The request: Each line from the beginning of the data below through the line containing "S.camera = cam" should be repeated exactly, please.

Source excerpt:
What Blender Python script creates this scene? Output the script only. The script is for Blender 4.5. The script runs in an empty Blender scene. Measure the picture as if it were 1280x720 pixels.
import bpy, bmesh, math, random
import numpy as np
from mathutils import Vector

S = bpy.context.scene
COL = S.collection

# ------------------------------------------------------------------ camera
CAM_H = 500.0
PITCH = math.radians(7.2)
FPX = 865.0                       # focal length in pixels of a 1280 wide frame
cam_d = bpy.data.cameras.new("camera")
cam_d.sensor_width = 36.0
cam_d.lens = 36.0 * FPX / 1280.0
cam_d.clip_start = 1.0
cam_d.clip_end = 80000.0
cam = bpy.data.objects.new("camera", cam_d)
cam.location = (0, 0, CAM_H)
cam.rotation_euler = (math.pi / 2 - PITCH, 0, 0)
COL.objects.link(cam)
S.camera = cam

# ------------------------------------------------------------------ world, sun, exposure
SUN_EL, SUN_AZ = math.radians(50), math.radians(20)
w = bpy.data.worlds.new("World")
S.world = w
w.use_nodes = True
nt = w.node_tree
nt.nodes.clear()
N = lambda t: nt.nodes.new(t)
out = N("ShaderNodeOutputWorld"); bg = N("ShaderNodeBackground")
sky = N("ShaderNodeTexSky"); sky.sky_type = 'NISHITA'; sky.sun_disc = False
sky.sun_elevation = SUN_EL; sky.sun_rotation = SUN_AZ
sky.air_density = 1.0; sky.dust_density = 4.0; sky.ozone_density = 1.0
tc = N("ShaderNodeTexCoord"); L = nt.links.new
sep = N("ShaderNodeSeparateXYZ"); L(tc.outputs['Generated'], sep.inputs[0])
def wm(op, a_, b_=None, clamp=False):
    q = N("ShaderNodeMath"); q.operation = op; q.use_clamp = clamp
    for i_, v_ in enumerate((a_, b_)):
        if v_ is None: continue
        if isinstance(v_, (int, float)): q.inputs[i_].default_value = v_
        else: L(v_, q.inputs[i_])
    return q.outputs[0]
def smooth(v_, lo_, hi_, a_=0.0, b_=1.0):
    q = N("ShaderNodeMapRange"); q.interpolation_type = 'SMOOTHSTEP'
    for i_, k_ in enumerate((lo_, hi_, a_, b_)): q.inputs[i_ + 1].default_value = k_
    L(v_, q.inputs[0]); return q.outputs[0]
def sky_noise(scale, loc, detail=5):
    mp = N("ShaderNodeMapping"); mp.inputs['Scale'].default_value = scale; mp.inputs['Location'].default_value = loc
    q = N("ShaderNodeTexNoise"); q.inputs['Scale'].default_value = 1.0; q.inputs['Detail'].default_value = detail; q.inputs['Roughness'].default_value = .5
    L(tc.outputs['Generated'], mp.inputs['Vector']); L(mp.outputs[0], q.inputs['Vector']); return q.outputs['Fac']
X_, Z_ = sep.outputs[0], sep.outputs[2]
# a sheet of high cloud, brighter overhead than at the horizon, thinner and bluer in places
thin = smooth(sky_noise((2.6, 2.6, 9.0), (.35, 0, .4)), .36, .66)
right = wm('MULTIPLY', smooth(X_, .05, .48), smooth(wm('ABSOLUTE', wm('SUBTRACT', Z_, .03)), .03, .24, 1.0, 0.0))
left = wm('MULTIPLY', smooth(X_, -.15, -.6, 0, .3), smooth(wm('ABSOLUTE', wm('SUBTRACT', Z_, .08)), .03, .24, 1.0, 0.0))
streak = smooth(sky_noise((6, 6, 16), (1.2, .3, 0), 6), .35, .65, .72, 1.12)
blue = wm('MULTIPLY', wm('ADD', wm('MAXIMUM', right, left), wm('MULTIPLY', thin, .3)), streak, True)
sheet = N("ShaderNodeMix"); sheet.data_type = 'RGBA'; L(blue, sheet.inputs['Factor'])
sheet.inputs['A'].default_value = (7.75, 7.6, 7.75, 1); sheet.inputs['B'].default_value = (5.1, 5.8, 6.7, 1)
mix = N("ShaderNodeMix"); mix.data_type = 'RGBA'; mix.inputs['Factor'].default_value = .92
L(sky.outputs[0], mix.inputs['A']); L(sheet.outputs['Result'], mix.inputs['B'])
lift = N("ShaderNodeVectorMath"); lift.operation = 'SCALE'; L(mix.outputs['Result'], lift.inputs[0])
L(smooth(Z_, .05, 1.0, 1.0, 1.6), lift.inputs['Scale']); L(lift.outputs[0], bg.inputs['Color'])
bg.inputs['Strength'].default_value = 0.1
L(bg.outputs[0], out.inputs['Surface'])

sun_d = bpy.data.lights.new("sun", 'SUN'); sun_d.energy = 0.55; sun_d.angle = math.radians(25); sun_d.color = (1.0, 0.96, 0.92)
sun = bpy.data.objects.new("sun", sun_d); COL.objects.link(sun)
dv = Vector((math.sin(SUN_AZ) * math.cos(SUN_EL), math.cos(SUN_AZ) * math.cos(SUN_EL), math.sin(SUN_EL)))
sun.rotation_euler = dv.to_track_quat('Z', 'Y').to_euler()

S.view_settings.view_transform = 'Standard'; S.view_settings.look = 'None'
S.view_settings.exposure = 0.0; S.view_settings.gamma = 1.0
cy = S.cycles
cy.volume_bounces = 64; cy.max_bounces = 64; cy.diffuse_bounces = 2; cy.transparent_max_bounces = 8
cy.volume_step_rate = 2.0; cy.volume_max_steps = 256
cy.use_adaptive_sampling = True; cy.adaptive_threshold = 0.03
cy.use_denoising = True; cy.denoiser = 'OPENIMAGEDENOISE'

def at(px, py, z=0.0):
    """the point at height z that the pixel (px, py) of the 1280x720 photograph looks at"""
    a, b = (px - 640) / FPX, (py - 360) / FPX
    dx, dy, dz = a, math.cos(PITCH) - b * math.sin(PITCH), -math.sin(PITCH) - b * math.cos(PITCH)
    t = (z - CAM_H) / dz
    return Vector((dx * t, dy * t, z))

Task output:
What Blender Python script creates this scene? Output the script only. The script is for Blender 4.5. The script runs in an empty Blender scene. Measure the picture as if it were 1280x720 pixels.
import bpy, bmesh, math, random
import numpy as np
from mathutils import Vector

S = bpy.context.scene
COL = S.collection

# ------------------------------------------------------------------ camera
CAM_H = 500.0
PITCH = math.radians(7.2)
FPX = 865.0                       # focal length in pixels of a 1280 wide frame
cam_d = bpy.data.cameras.new("camera")
cam_d.sensor_width = 36.0
cam_d.lens = 36.0 * FPX / 1280.0
cam_d.clip_start = 1.0
cam_d.clip_end = 80000.0
cam = bpy.data.objects.new("camera", cam_d)
cam.location = (0, 0, CAM_H)
cam.rotation_euler = (math.pi / 2 - PITCH, 0, 0)
COL.objects.link(cam)
S.camera = cam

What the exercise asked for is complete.